__Material__.
══════
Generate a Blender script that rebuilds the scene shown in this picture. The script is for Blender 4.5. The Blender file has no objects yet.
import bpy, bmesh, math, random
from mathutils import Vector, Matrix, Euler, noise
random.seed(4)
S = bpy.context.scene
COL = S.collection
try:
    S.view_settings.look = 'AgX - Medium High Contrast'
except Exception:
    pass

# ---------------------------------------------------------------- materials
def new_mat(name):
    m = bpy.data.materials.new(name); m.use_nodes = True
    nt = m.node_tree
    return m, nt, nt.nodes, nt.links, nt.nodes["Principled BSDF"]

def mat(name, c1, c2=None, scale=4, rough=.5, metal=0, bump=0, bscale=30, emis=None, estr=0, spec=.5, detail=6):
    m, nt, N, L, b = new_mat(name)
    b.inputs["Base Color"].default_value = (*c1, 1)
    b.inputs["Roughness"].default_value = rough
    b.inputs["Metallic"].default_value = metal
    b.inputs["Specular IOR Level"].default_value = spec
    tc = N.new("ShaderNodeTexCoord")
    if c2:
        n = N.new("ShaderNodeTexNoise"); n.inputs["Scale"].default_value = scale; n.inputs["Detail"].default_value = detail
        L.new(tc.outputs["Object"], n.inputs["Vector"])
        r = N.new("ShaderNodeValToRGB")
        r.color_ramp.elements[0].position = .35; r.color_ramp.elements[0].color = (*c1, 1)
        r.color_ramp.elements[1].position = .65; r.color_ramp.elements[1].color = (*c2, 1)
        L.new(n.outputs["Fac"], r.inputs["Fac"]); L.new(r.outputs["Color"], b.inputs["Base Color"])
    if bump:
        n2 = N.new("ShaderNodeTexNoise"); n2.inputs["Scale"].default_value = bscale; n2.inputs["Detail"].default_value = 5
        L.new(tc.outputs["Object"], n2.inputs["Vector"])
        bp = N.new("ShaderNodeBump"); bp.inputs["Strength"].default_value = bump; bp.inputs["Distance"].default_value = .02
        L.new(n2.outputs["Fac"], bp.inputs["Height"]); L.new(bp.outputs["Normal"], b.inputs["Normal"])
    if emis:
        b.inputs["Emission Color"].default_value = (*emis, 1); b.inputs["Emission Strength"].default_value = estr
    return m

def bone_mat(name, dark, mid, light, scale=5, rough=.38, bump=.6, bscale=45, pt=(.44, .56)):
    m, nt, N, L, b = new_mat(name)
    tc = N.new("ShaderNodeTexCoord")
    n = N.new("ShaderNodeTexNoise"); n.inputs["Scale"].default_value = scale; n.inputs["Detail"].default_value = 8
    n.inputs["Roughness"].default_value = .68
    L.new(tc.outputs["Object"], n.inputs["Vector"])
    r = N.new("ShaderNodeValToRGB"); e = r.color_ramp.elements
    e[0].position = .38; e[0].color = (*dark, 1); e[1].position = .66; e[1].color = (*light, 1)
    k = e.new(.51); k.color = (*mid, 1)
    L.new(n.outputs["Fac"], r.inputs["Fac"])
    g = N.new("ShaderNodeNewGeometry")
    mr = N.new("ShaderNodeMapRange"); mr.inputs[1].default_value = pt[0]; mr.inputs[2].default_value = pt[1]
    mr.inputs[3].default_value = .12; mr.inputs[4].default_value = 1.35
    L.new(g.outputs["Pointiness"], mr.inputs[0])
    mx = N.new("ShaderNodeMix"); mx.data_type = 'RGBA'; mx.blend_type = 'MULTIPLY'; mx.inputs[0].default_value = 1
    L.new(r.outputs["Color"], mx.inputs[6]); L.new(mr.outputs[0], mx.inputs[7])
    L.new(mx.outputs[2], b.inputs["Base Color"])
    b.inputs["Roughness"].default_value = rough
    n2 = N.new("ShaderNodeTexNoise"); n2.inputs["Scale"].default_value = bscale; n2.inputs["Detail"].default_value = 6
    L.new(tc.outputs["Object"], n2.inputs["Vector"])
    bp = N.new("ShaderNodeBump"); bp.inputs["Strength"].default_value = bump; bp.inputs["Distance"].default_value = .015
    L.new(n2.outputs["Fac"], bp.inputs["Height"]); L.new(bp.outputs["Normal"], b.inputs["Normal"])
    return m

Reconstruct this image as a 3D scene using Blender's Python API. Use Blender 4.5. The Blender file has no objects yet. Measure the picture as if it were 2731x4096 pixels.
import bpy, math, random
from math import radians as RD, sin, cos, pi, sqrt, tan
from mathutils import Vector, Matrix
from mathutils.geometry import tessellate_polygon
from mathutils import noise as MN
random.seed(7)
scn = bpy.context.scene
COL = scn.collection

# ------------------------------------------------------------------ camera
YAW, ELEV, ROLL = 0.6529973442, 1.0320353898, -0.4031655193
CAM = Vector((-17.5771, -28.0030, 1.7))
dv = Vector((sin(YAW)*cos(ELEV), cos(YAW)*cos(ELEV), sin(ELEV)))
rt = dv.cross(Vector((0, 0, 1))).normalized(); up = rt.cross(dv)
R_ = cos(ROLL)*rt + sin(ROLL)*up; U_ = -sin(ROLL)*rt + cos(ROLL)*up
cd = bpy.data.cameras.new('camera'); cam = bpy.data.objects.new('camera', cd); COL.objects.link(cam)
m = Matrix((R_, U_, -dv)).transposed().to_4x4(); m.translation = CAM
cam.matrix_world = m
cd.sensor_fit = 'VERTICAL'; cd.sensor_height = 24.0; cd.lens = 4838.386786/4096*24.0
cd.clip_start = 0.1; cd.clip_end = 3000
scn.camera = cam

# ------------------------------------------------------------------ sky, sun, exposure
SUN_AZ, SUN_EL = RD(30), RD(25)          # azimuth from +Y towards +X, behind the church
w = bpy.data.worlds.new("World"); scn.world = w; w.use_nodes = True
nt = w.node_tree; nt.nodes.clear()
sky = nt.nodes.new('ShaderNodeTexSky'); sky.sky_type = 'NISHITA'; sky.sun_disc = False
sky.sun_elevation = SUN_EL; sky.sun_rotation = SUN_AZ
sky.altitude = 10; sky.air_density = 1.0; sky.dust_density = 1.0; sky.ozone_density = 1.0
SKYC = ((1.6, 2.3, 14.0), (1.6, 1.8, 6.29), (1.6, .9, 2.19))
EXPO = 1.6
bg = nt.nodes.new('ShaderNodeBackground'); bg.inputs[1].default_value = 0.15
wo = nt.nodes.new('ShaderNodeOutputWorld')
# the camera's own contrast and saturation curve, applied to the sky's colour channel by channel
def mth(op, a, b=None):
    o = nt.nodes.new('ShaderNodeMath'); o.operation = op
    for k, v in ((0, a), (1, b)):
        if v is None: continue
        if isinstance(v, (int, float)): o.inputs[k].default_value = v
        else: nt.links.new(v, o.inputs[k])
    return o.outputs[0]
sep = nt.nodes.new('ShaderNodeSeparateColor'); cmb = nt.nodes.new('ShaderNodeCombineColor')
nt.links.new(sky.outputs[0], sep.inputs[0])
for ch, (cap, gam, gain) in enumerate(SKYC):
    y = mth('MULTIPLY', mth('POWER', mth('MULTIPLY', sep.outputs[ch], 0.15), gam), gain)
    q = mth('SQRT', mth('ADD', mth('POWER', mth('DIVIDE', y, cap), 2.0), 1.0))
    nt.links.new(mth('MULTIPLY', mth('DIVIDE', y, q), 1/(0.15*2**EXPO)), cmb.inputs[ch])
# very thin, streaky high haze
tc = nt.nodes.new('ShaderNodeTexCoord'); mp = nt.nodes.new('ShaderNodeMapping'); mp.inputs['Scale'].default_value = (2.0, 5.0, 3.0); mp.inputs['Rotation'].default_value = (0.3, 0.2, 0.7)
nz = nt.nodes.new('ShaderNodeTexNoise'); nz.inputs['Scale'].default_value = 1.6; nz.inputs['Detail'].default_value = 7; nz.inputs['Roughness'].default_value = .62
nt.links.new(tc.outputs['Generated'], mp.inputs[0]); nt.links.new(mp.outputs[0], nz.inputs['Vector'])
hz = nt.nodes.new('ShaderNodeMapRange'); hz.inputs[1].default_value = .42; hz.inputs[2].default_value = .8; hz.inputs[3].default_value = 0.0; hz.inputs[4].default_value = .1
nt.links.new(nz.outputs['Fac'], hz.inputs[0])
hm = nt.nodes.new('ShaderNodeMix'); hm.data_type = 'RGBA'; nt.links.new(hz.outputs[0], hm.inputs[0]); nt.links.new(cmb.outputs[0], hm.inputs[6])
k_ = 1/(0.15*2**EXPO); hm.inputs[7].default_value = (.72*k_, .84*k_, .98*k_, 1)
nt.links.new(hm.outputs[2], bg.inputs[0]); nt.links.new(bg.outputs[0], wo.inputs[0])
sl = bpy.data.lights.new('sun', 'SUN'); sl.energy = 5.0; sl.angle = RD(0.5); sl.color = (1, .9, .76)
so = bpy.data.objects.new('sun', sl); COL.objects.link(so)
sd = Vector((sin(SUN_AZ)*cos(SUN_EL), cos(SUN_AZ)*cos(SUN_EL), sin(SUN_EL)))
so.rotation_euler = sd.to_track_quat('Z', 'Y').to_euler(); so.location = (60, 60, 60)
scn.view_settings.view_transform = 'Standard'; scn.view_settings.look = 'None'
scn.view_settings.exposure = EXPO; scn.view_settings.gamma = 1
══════
__Task statement__. The lines above form a set of records; determine how many of them contain the string "this" and give that number alone.

__Task answer__. 2